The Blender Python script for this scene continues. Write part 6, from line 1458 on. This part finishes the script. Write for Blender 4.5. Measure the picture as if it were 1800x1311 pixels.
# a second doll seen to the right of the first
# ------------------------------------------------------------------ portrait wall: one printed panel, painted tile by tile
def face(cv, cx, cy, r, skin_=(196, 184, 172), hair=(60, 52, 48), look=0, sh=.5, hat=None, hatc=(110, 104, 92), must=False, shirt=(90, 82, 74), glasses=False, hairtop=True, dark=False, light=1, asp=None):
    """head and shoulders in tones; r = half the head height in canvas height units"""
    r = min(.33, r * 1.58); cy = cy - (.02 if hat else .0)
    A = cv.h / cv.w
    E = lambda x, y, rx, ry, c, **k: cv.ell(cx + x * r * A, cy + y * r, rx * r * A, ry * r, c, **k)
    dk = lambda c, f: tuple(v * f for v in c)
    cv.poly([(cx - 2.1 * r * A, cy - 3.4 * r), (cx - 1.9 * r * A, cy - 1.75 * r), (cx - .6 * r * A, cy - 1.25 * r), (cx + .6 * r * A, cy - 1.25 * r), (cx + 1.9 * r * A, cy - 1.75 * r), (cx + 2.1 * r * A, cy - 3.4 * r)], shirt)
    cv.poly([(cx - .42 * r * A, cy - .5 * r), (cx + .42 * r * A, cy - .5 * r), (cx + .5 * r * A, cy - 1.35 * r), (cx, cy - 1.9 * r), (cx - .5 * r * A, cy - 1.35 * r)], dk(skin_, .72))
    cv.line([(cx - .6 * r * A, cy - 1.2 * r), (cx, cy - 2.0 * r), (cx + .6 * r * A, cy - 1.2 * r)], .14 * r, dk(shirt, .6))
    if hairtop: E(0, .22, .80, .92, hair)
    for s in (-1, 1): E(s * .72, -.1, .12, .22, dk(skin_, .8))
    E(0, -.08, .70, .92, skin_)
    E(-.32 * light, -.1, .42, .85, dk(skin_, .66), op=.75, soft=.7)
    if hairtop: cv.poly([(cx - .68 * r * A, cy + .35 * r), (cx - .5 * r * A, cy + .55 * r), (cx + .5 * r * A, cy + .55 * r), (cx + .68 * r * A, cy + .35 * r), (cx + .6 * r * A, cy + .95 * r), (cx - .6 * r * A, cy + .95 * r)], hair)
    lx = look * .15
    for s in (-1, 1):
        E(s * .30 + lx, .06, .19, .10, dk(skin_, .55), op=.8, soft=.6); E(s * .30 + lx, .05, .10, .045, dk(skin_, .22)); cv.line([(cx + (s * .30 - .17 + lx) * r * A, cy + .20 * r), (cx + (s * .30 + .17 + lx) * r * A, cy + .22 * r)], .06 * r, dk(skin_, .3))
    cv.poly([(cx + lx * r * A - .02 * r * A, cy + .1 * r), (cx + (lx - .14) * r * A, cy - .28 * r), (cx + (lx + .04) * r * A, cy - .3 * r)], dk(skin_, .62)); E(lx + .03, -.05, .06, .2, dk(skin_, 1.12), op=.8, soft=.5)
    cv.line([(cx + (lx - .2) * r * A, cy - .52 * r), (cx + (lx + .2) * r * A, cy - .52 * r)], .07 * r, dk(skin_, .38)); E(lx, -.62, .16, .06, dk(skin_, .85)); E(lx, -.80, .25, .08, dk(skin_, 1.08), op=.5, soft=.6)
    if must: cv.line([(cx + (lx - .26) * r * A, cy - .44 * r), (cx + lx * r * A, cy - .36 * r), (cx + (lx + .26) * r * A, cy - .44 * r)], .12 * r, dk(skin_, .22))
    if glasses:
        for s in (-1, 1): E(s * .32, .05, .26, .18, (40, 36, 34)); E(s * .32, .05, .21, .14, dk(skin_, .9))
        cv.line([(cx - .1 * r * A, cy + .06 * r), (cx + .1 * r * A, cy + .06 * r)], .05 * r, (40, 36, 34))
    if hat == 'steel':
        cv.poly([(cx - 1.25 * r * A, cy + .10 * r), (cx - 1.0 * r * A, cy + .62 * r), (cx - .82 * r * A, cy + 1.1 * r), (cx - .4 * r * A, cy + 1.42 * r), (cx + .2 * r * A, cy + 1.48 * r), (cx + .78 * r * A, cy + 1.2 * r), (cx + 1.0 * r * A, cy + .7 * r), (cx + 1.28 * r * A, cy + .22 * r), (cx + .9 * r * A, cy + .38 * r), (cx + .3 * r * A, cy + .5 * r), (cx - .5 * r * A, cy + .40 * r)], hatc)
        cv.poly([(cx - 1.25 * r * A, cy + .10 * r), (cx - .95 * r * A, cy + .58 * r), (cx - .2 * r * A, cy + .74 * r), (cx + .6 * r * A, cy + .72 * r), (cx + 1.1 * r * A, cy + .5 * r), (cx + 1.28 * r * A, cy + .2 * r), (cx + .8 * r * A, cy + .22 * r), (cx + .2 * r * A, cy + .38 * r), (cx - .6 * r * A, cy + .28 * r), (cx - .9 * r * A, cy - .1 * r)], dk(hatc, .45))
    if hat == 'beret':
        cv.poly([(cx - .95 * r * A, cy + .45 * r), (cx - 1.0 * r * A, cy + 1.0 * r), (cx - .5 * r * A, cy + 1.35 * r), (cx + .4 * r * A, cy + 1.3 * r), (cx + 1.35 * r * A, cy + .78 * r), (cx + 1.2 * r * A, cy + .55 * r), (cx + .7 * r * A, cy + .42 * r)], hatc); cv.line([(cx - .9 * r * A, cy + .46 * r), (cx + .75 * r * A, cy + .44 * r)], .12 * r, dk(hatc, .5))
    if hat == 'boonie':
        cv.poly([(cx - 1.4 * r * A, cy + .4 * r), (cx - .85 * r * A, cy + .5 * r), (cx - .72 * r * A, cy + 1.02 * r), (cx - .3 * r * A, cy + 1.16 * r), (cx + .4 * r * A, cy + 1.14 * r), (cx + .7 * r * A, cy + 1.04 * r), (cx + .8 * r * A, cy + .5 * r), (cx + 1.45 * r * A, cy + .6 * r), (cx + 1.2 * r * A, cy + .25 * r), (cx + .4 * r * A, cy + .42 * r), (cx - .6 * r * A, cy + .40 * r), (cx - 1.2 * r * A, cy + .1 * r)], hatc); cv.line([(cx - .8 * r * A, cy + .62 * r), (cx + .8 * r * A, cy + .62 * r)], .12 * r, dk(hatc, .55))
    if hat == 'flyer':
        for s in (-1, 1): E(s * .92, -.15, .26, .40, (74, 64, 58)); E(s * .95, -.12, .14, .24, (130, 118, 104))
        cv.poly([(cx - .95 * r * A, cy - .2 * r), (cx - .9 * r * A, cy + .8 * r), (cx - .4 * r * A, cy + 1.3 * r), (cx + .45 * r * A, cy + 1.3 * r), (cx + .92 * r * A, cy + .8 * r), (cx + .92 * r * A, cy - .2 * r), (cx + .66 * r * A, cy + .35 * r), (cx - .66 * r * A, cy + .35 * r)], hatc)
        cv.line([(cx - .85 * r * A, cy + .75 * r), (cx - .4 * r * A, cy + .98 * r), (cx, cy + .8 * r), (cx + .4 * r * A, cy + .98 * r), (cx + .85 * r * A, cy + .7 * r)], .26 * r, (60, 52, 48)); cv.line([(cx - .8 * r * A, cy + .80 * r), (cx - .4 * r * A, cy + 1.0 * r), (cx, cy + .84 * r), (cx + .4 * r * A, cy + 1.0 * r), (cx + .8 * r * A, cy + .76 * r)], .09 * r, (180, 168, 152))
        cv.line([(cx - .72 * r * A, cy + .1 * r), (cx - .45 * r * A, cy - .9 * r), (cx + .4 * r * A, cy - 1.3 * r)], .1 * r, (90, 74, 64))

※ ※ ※

Set problem: Recopy all the lines exactly as they appear.

Result of this task:
The Blender Python script for this scene continues. Write part 6, from line 1458 on. This part finishes the script. Write for Blender 4.5. Measure the picture as if it were 1800x1311 pixels.
# a second doll seen to the right of the first
# ------------------------------------------------------------------ portrait wall: one printed panel, painted tile by tile
def face(cv, cx, cy, r, skin_=(196, 184, 172), hair=(60, 52, 48), look=0, sh=.5, hat=None, hatc=(110, 104, 92), must=False, shirt=(90, 82, 74), glasses=False, hairtop=True, dark=False, light=1, asp=None):
    """head and shoulders in tones; r = half the head height in canvas height units"""
    r = min(.33, r * 1.58); cy = cy - (.02 if hat else .0)
    A = cv.h / cv.w
    E = lambda x, y, rx, ry, c, **k: cv.ell(cx + x * r * A, cy + y * r, rx * r * A, ry * r, c, **k)
    dk = lambda c, f: tuple(v * f for v in c)
    cv.poly([(cx - 2.1 * r * A, cy - 3.4 * r), (cx - 1.9 * r * A, cy - 1.75 * r), (cx - .6 * r * A, cy - 1.25 * r), (cx + .6 * r * A, cy - 1.25 * r), (cx + 1.9 * r * A, cy - 1.75 * r), (cx + 2.1 * r * A, cy - 3.4 * r)], shirt)
    cv.poly([(cx - .42 * r * A, cy - .5 * r), (cx + .42 * r * A, cy - .5 * r), (cx + .5 * r * A, cy - 1.35 * r), (cx, cy - 1.9 * r), (cx - .5 * r * A, cy - 1.35 * r)], dk(skin_, .72))
    cv.line([(cx - .6 * r * A, cy - 1.2 * r), (cx, cy - 2.0 * r), (cx + .6 * r * A, cy - 1.2 * r)], .14 * r, dk(shirt, .6))
    if hairtop: E(0, .22, .80, .92, hair)
    for s in (-1, 1): E(s * .72, -.1, .12, .22, dk(skin_, .8))
    E(0, -.08, .70, .92, skin_)
    E(-.32 * light, -.1, .42, .85, dk(skin_, .66), op=.75, soft=.7)
    if hairtop: cv.poly([(cx - .68 * r * A, cy + .35 * r), (cx - .5 * r * A, cy + .55 * r), (cx + .5 * r * A, cy + .55 * r), (cx + .68 * r * A, cy + .35 * r), (cx + .6 * r * A, cy + .95 * r), (cx - .6 * r * A, cy + .95 * r)], hair)
    lx = look * .15
    for s in (-1, 1):
        E(s * .30 + lx, .06, .19, .10, dk(skin_, .55), op=.8, soft=.6); E(s * .30 + lx, .05, .10, .045, dk(skin_, .22)); cv.line([(cx + (s * .30 - .17 + lx) * r * A, cy + .20 * r), (cx + (s * .30 + .17 + lx) * r * A, cy + .22 * r)], .06 * r, dk(skin_, .3))
    cv.poly([(cx + lx * r * A - .02 * r * A, cy + .1 * r), (cx + (lx - .14) * r * A, cy - .28 * r), (cx + (lx + .04) * r * A, cy - .3 * r)], dk(skin_, .62)); E(lx + .03, -.05, .06, .2, dk(skin_, 1.12), op=.8, soft=.5)
    cv.line([(cx + (lx - .2) * r * A, cy - .52 * r), (cx + (lx + .2) * r * A, cy - .52 * r)], .07 * r, dk(skin_, .38)); E(lx, -.62, .16, .06, dk(skin_, .85)); E(lx, -.80, .25, .08, dk(skin_, 1.08), op=.5, soft=.6)
    if must: cv.line([(cx + (lx - .26) * r * A, cy - .44 * r), (cx + lx * r * A, cy - .36 * r), (cx + (lx + .26) * r * A, cy - .44 * r)], .12 * r, dk(skin_, .22))
    if glasses:
        for s in (-1, 1): E(s * .32, .05, .26, .18, (40, 36, 34)); E(s * .32, .05, .21, .14, dk(skin_, .9))
        cv.line([(cx - .1 * r * A, cy + .06 * r), (cx + .1 * r * A, cy + .06 * r)], .05 * r, (40, 36, 34))
    if hat == 'steel':
        cv.poly([(cx - 1.25 * r * A, cy + .10 * r), (cx - 1.0 * r * A, cy + .62 * r), (cx - .82 * r * A, cy + 1.1 * r), (cx - .4 * r * A, cy + 1.42 * r), (cx + .2 * r * A, cy + 1.48 * r), (cx + .78 * r * A, cy + 1.2 * r), (cx + 1.0 * r * A, cy + .7 * r), (cx + 1.28 * r * A, cy + .22 * r), (cx + .9 * r * A, cy + .38 * r), (cx + .3 * r * A, cy + .5 * r), (cx - .5 * r * A, cy + .40 * r)], hatc)
        cv.poly([(cx - 1.25 * r * A, cy + .10 * r), (cx - .95 * r * A, cy + .58 * r), (cx - .2 * r * A, cy + .74 * r), (cx + .6 * r * A, cy + .72 * r), (cx + 1.1 * r * A, cy + .5 * r), (cx + 1.28 * r * A, cy + .2 * r), (cx + .8 * r * A, cy + .22 * r), (cx + .2 * r * A, cy + .38 * r), (cx - .6 * r * A, cy + .28 * r), (cx - .9 * r * A, cy - .1 * r)], dk(hatc, .45))
    if hat == 'beret':
        cv.poly([(cx - .95 * r * A, cy + .45 * r), (cx - 1.0 * r * A, cy + 1.0 * r), (cx - .5 * r * A, cy + 1.35 * r), (cx + .4 * r * A, cy + 1.3 * r), (cx + 1.35 * r * A, cy + .78 * r), (cx + 1.2 * r * A, cy + .55 * r), (cx + .7 * r * A, cy + .42 * r)], hatc); cv.line([(cx - .9 * r * A, cy + .46 * r), (cx + .75 * r * A, cy + .44 * r)], .12 * r, dk(hatc, .5))
    if hat == 'boonie':
        cv.poly([(cx - 1.4 * r * A, cy + .4 * r), (cx - .85 * r * A, cy + .5 * r), (cx - .72 * r * A, cy + 1.02 * r), (cx - .3 * r * A, cy + 1.16 * r), (cx + .4 * r * A, cy + 1.14 * r), (cx + .7 * r * A, cy + 1.04 * r), (cx + .8 * r * A, cy + .5 * r), (cx + 1.45 * r * A, cy + .6 * r), (cx + 1.2 * r * A, cy + .25 * r), (cx + .4 * r * A, cy + .42 * r), (cx - .6 * r * A, cy + .40 * r), (cx - 1.2 * r * A, cy + .1 * r)], hatc); cv.line([(cx - .8 * r * A, cy + .62 * r), (cx + .8 * r * A, cy + .62 * r)], .12 * r, dk(hatc, .55))
    if hat == 'flyer':
        for s in (-1, 1): E(s * .92, -.15, .26, .40, (74, 64, 58)); E(s * .95, -.12, .14, .24, (130, 118, 104))
        cv.poly([(cx - .95 * r * A, cy - .2 * r), (cx - .9 * r * A, cy + .8 * r), (cx - .4 * r * A, cy + 1.3 * r), (cx + .45 * r * A, cy + 1.3 * r), (cx + .92 * r * A, cy + .8 * r), (cx + .92 * r * A, cy - .2 * r), (cx + .66 * r * A, cy + .35 * r), (cx - .66 * r * A, cy + .35 * r)], hatc)
        cv.line([(cx - .85 * r * A, cy + .75 * r), (cx - .4 * r * A, cy + .98 * r), (cx, cy + .8 * r), (cx + .4 * r * A, cy + .98 * r), (cx + .85 * r * A, cy + .7 * r)], .26 * r, (60, 52, 48)); cv.line([(cx - .8 * r * A, cy + .80 * r), (cx - .4 * r * A, cy + 1.0 * r), (cx, cy + .84 * r), (cx + .4 * r * A, cy + 1.0 * r), (cx + .8 * r * A, cy + .76 * r)], .09 * r, (180, 168, 152))
        cv.line([(cx - .72 * r * A, cy + .1 * r), (cx - .45 * r * A, cy - .9 * r), (cx + .4 * r * A, cy - 1.3 * r)], .1 * r, (90, 74, 64))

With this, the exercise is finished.